(SHORT TASK):
Return the listing below word for word.

--- START OF SUPPLIED INFORMATION ---

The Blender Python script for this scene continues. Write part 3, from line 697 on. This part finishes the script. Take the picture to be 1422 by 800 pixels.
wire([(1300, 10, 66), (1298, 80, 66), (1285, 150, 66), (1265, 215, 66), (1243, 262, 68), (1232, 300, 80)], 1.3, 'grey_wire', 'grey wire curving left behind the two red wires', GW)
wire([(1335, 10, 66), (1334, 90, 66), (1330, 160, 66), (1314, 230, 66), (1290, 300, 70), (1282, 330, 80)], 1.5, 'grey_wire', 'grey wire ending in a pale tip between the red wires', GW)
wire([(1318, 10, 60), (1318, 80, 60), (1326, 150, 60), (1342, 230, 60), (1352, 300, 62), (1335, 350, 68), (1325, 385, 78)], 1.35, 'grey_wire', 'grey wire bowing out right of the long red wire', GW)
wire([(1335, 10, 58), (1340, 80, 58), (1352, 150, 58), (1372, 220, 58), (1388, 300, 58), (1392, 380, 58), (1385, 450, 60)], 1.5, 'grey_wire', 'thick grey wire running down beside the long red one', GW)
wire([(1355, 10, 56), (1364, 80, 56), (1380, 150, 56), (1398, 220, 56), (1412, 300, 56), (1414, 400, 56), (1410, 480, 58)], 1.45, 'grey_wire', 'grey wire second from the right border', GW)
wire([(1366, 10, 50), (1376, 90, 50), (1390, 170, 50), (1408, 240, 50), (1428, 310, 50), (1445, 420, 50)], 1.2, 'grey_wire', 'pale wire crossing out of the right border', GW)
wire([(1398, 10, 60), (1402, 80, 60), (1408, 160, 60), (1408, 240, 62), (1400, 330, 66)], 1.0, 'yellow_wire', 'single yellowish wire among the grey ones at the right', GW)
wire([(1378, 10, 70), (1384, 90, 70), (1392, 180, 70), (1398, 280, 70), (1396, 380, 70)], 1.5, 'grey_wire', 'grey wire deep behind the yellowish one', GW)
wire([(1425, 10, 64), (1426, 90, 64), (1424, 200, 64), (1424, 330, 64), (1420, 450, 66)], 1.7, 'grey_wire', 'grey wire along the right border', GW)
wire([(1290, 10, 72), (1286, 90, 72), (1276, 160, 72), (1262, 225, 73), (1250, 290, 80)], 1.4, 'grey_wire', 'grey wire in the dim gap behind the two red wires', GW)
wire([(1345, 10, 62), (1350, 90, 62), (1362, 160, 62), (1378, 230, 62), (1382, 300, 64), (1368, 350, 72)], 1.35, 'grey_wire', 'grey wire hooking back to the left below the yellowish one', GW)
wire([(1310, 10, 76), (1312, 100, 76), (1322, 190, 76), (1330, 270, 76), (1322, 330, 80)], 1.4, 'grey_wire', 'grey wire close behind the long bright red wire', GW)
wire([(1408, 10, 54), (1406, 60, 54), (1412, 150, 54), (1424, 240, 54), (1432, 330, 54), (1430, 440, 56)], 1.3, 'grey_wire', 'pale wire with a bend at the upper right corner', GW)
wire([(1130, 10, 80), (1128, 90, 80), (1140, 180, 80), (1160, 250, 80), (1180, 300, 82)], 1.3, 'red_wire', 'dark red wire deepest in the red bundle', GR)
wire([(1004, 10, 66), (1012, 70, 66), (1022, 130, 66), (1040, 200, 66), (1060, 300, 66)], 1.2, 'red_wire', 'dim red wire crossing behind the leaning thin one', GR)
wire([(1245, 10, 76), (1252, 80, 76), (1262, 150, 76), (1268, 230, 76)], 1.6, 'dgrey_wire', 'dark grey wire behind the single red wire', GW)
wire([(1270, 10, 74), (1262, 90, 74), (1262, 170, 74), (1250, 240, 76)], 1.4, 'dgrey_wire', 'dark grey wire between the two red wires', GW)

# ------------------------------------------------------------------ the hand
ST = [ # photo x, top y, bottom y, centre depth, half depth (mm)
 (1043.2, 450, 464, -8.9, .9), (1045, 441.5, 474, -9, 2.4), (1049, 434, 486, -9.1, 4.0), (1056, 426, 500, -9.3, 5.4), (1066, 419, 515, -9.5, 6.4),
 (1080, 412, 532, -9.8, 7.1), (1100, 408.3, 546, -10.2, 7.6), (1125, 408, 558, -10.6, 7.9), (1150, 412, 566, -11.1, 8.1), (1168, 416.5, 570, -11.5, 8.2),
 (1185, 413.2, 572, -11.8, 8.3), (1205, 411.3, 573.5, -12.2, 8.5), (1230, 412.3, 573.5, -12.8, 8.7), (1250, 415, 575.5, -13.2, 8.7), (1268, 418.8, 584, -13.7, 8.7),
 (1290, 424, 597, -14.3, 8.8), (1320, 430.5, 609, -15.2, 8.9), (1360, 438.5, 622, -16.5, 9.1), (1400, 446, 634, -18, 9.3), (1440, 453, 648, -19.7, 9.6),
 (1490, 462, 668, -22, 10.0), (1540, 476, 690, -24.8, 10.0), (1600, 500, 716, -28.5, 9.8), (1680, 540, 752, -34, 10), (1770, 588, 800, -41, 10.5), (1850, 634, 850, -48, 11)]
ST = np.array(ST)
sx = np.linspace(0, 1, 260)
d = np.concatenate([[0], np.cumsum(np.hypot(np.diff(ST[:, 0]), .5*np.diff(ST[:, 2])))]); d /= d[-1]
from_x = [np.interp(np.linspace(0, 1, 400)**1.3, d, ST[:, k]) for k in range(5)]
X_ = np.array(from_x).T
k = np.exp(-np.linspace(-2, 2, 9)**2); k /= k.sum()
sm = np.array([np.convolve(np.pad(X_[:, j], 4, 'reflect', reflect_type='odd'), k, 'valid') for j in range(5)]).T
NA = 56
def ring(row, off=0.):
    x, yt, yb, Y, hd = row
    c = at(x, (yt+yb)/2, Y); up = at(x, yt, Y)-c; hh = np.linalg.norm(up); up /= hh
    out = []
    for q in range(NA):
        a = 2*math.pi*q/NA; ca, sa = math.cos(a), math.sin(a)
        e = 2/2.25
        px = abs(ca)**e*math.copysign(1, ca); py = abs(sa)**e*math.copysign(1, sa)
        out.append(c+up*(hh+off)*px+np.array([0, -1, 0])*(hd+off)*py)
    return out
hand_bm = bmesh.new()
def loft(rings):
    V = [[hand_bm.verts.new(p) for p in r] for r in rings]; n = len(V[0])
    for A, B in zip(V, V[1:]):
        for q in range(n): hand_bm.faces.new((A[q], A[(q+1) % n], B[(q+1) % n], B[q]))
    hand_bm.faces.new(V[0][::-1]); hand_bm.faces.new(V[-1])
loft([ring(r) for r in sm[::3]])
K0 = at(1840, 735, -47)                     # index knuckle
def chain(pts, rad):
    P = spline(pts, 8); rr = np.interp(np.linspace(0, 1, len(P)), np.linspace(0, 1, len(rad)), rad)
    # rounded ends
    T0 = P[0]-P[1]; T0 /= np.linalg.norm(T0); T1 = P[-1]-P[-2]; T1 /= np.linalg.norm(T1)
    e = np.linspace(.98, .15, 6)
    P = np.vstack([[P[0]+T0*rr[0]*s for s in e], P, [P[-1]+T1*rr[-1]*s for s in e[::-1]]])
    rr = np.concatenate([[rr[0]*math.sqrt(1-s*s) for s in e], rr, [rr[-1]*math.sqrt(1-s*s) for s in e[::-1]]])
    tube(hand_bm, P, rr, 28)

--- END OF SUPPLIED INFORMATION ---

(FINAL RESULT):
The Blender Python script for this scene continues. Write part 3, from line 697 on. This part finishes the script. Take the picture to be 1422 by 800 pixels.
wire([(1300, 10, 66), (1298, 80, 66), (1285, 150, 66), (1265, 215, 66), (1243, 262, 68), (1232, 300, 80)], 1.3, 'grey_wire', 'grey wire curving left behind the two red wires', GW)
wire([(1335, 10, 66), (1334, 90, 66), (1330, 160, 66), (1314, 230, 66), (1290, 300, 70), (1282, 330, 80)], 1.5, 'grey_wire', 'grey wire ending in a pale tip between the red wires', GW)
wire([(1318, 10, 60), (1318, 80, 60), (1326, 150, 60), (1342, 230, 60), (1352, 300, 62), (1335, 350, 68), (1325, 385, 78)], 1.35, 'grey_wire', 'grey wire bowing out right of the long red wire', GW)
wire([(1335, 10, 58), (1340, 80, 58), (1352, 150, 58), (1372, 220, 58), (1388, 300, 58), (1392, 380, 58), (1385, 450, 60)], 1.5, 'grey_wire', 'thick grey wire running down beside the long red one', GW)
wire([(1355, 10, 56), (1364, 80, 56), (1380, 150, 56), (1398, 220, 56), (1412, 300, 56), (1414, 400, 56), (1410, 480, 58)], 1.45, 'grey_wire', 'grey wire second from the right border', GW)
wire([(1366, 10, 50), (1376, 90, 50), (1390, 170, 50), (1408, 240, 50), (1428, 310, 50), (1445, 420, 50)], 1.2, 'grey_wire', 'pale wire crossing out of the right border', GW)
wire([(1398, 10, 60), (1402, 80, 60), (1408, 160, 60), (1408, 240, 62), (1400, 330, 66)], 1.0, 'yellow_wire', 'single yellowish wire among the grey ones at the right', GW)
wire([(1378, 10, 70), (1384, 90, 70), (1392, 180, 70), (1398, 280, 70), (1396, 380, 70)], 1.5, 'grey_wire', 'grey wire deep behind the yellowish one', GW)
wire([(1425, 10, 64), (1426, 90, 64), (1424, 200, 64), (1424, 330, 64), (1420, 450, 66)], 1.7, 'grey_wire', 'grey wire along the right border', GW)
wire([(1290, 10, 72), (1286, 90, 72), (1276, 160, 72), (1262, 225, 73), (1250, 290, 80)], 1.4, 'grey_wire', 'grey wire in the dim gap behind the two red wires', GW)
wire([(1345, 10, 62), (1350, 90, 62), (1362, 160, 62), (1378, 230, 62), (1382, 300, 64), (1368, 350, 72)], 1.35, 'grey_wire', 'grey wire hooking back to the left below the yellowish one', GW)
wire([(1310, 10, 76), (1312, 100, 76), (1322, 190, 76), (1330, 270, 76), (1322, 330, 80)], 1.4, 'grey_wire', 'grey wire close behind the long bright red wire', GW)
wire([(1408, 10, 54), (1406, 60, 54), (1412, 150, 54), (1424, 240, 54), (1432, 330, 54), (1430, 440, 56)], 1.3, 'grey_wire', 'pale wire with a bend at the upper right corner', GW)
wire([(1130, 10, 80), (1128, 90, 80), (1140, 180, 80), (1160, 250, 80), (1180, 300, 82)], 1.3, 'red_wire', 'dark red wire deepest in the red bundle', GR)
wire([(1004, 10, 66), (1012, 70, 66), (1022, 130, 66), (1040, 200, 66), (1060, 300, 66)], 1.2, 'red_wire', 'dim red wire crossing behind the leaning thin one', GR)
wire([(1245, 10, 76), (1252, 80, 76), (1262, 150, 76), (1268, 230, 76)], 1.6, 'dgrey_wire', 'dark grey wire behind the single red wire', GW)
wire([(1270, 10, 74), (1262, 90, 74), (1262, 170, 74), (1250, 240, 76)], 1.4, 'dgrey_wire', 'dark grey wire between the two red wires', GW)

# ------------------------------------------------------------------ the hand
ST = [ # photo x, top y, bottom y, centre depth, half depth (mm)
 (1043.2, 450, 464, -8.9, .9), (1045, 441.5, 474, -9, 2.4), (1049, 434, 486, -9.1, 4.0), (1056, 426, 500, -9.3, 5.4), (1066, 419, 515, -9.5, 6.4),
 (1080, 412, 532, -9.8, 7.1), (1100, 408.3, 546, -10.2, 7.6), (1125, 408, 558, -10.6, 7.9), (1150, 412, 566, -11.1, 8.1), (1168, 416.5, 570, -11.5, 8.2),
 (1185, 413.2, 572, -11.8, 8.3), (1205, 411.3, 573.5, -12.2, 8.5), (1230, 412.3, 573.5, -12.8, 8.7), (1250, 415, 575.5, -13.2, 8.7), (1268, 418.8, 584, -13.7, 8.7),
 (1290, 424, 597, -14.3, 8.8), (1320, 430.5, 609, -15.2, 8.9), (1360, 438.5, 622, -16.5, 9.1), (1400, 446, 634, -18, 9.3), (1440, 453, 648, -19.7, 9.6),
 (1490, 462, 668, -22, 10.0), (1540, 476, 690, -24.8, 10.0), (1600, 500, 716, -28.5, 9.8), (1680, 540, 752, -34, 10), (1770, 588, 800, -41, 10.5), (1850, 634, 850, -48, 11)]
ST = np.array(ST)
sx = np.linspace(0, 1, 260)
d = np.concatenate([[0], np.cumsum(np.hypot(np.diff(ST[:, 0]), .5*np.diff(ST[:, 2])))]); d /= d[-1]
from_x = [np.interp(np.linspace(0, 1, 400)**1.3, d, ST[:, k]) for k in range(5)]
X_ = np.array(from_x).T
k = np.exp(-np.linspace(-2, 2, 9)**2); k /= k.sum()
sm = np.array([np.convolve(np.pad(X_[:, j], 4, 'reflect', reflect_type='odd'), k, 'valid') for j in range(5)]).T
NA = 56
def ring(row, off=0.):
    x, yt, yb, Y, hd = row
    c = at(x, (yt+yb)/2, Y); up = at(x, yt, Y)-c; hh = np.linalg.norm(up); up /= hh
    out = []
    for q in range(NA):
        a = 2*math.pi*q/NA; ca, sa = math.cos(a), math.sin(a)
        e = 2/2.25
        px = abs(ca)**e*math.copysign(1, ca); py = abs(sa)**e*math.copysign(1, sa)
        out.append(c+up*(hh+off)*px+np.array([0, -1, 0])*(hd+off)*py)
    return out
hand_bm = bmesh.new()
def loft(rings):
    V = [[hand_bm.verts.new(p) for p in r] for r in rings]; n = len(V[0])
    for A, B in zip(V, V[1:]):
        for q in range(n): hand_bm.faces.new((A[q], A[(q+1) % n], B[(q+1) % n], B[q]))
    hand_bm.faces.new(V[0][::-1]); hand_bm.faces.new(V[-1])
loft([ring(r) for r in sm[::3]])
K0 = at(1840, 735, -47)                     # index knuckle
def chain(pts, rad):
    P = spline(pts, 8); rr = np.interp(np.linspace(0, 1, len(P)), np.linspace(0, 1, len(rad)), rad)
    # rounded ends
    T0 = P[0]-P[1]; T0 /= np.linalg.norm(T0); T1 = P[-1]-P[-2]; T1 /= np.linalg.norm(T1)
    e = np.linspace(.98, .15, 6)
    P = np.vstack([[P[0]+T0*rr[0]*s for s in e], P, [P[-1]+T1*rr[-1]*s for s in e[::-1]]])
    rr = np.concatenate([[rr[0]*math.sqrt(1-s*s) for s in e], rr, [rr[-1]*math.sqrt(1-s*s) for s in e[::-1]]])
    tube(hand_bm, P, rr, 28)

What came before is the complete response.